As CMO, I effectively had 4 marketing plans to support our key business goals:

  • Installed base (all verticals) with emphasis on top 100 accounts
  • Financial services (both installed base existing products and new enterprise products (cloud, big data) for new accounts and the installed base
  • Channel with emphasis in Education, Biotech and tier 2/3 manufacturing
  • Enterprise data centers (non HPC) for cloud and big data

Obviously, there is overlap across these segments and plans but organizationally we were set up to sell this way, so it made sense to plan our marketing this way.

So when I’m with the financial services team I can’t just think about finance, banking and insurance.  I need to understand the differences between pension and hedge funds, the differences between retail banking and investment banking, and the differences across the lines of the insurance business.

Likewise, the industrial segment of manufacturing is not a segment per se, its power equipment, transportation equipment/vehicles, factory equipment,  etc.

If I need to waste time understanding those businesses, macro-level business drivers, trends and triggers, then I can’t do my real job which is AIDA (see marketing A-Z under advertising) oriented program and content development.
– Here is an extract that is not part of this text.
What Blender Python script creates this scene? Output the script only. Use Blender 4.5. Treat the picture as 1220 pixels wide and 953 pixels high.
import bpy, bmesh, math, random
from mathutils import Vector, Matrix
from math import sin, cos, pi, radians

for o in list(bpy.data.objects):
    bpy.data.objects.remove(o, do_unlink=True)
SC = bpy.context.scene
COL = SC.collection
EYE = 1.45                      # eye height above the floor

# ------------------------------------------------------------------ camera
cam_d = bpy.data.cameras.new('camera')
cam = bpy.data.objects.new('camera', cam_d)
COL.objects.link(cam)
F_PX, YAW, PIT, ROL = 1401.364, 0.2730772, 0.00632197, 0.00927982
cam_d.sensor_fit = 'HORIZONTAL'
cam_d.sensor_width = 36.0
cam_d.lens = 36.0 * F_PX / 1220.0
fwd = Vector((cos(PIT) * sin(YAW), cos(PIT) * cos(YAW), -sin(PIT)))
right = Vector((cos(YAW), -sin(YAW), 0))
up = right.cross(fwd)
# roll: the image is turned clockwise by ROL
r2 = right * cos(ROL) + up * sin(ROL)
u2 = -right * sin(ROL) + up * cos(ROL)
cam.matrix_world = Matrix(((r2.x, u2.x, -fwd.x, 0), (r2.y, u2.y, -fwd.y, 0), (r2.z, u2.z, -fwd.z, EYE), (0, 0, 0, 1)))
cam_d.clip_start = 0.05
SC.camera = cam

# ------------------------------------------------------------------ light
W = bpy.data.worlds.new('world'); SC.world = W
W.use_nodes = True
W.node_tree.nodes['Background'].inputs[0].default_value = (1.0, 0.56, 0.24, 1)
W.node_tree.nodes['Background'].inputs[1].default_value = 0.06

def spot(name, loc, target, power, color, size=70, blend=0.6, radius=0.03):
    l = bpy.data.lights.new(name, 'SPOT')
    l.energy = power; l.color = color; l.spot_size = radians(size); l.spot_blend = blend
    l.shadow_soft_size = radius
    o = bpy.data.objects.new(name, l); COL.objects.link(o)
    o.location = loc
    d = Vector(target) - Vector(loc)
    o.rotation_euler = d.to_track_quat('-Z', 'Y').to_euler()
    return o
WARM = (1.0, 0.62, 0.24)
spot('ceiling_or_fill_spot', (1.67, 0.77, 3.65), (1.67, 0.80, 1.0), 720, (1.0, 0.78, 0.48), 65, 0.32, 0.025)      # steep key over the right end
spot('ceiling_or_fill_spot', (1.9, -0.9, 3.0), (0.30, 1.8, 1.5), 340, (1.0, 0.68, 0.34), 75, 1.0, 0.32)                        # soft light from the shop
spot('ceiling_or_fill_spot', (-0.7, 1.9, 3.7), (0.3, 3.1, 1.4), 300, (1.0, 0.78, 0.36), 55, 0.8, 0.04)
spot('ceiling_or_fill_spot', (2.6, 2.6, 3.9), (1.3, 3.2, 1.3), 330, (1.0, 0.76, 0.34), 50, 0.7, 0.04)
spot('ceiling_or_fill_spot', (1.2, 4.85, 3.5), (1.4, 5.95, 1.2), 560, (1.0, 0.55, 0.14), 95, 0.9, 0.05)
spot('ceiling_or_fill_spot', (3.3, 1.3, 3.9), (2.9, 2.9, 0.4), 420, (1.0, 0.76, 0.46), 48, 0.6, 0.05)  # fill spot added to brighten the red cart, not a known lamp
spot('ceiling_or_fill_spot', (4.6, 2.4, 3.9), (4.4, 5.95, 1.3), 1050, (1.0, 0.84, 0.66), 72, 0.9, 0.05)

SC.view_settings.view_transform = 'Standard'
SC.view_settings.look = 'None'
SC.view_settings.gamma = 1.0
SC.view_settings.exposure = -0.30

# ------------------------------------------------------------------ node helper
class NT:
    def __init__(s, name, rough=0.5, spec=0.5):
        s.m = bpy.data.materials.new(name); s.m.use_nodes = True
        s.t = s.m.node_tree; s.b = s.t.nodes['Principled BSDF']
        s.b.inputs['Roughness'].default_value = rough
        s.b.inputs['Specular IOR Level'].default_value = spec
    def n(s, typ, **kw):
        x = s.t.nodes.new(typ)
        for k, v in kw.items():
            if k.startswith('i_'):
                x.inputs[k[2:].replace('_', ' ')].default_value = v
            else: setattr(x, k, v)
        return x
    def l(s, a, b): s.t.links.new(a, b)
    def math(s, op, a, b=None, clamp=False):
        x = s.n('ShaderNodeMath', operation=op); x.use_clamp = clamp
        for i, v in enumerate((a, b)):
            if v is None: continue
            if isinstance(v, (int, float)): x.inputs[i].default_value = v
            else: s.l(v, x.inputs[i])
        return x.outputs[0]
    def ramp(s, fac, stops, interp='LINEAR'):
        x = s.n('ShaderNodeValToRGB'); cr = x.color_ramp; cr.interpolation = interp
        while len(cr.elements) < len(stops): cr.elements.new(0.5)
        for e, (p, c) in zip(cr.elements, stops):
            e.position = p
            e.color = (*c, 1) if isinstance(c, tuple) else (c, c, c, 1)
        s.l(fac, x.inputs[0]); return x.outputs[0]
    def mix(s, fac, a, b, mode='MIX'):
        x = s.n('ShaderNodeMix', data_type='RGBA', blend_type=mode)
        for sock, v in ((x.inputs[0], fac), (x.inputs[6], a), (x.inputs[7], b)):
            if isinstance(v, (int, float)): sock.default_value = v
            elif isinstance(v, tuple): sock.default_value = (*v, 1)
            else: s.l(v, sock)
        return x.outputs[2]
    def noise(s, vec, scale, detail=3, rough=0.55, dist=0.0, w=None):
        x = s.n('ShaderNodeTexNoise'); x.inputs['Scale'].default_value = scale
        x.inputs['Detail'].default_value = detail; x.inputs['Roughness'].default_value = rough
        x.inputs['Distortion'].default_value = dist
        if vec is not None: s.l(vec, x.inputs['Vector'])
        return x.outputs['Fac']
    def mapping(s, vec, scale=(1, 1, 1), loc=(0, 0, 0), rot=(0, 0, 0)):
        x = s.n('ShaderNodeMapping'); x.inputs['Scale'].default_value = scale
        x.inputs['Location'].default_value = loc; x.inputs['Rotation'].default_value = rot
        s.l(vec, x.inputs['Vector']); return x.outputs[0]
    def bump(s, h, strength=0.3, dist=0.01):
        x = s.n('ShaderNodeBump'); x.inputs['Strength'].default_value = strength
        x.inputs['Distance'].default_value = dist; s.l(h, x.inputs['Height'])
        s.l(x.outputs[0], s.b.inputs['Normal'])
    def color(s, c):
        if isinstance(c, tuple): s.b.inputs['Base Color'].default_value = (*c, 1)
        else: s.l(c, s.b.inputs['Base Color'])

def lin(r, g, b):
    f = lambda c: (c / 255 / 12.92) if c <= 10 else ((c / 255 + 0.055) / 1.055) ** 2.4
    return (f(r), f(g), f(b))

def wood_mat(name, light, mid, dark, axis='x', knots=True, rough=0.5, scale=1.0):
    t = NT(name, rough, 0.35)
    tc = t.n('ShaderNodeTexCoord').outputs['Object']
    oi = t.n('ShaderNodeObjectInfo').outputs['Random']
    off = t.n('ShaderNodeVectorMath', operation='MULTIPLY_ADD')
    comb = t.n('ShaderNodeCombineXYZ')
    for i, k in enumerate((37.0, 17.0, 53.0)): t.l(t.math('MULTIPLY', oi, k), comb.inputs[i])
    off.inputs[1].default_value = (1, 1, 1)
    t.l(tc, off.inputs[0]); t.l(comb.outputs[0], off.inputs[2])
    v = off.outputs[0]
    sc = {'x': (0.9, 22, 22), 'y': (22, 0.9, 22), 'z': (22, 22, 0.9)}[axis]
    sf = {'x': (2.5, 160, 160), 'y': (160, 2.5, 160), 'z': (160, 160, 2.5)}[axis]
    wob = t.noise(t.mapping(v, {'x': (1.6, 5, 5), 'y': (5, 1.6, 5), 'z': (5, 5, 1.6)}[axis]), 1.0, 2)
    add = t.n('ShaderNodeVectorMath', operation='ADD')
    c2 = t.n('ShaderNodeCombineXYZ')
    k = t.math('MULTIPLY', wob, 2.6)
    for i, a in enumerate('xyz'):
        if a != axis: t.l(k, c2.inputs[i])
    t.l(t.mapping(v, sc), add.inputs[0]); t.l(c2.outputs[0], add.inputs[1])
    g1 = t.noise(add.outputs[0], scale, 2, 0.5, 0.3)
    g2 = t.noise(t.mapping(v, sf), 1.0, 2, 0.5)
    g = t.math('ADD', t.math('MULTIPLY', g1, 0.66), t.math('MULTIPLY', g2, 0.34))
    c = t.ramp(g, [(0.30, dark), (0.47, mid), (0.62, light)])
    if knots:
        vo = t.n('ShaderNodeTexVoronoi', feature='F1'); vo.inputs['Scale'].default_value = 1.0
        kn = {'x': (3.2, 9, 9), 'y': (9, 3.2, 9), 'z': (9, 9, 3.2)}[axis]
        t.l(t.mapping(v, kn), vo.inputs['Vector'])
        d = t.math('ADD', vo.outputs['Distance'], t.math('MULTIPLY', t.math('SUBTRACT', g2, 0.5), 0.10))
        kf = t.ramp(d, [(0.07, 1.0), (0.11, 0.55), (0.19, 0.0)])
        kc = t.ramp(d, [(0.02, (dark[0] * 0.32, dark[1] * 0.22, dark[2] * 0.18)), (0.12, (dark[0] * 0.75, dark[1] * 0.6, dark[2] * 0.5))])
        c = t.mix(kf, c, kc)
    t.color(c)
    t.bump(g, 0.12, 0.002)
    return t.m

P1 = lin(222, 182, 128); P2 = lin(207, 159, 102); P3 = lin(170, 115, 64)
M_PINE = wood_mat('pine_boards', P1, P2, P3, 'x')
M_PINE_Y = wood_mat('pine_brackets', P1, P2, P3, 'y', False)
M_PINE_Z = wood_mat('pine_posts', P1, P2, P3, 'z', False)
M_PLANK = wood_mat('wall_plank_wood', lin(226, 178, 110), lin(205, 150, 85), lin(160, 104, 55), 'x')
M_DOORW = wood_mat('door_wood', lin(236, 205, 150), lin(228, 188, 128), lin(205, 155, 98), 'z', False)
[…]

Similarly, if I don’t understand how the ‘tape-out’ process in semiconductors is different than derivatives pricing in finance or mortgage risk analysis in banking, I can’t be an effective management team representative for our markets.

However, since I’ve sized and segmented and sold to 4/5ths of Platform’s market segments in more depth at previous companies, I could use my application-space knowledge to provide more focus and contribute relationships.  It also freed me to concentrate on the right platform/application messaging within those industry segments.

The point is that while we weren’t big enough to support dedicated industry marketing (separate from field, corporate or product marketing), we did a good job (thanks to lots of great work before I joined) of industry marketing as part of field, corporate and product marketing.

While I used myself as example, the rest of team are also had both industry and functional expertise which enabled us to easily adapt and use our horizontal plans and content vertically.

The bottom line is that in B2B, you can’t escape vertical marketing so consciously build a team with complementary functional and industry experience.  This improves your ability to scale horizontally while insuring sub-segment traction and even dominance.  You can have your cake and eat it to but the old adage of ‘good, fast or cheap, pick 2’ comes to mind.  Hire a team with deep experience and you’ll get good and fast and over the long-run it’s probably cheaper too.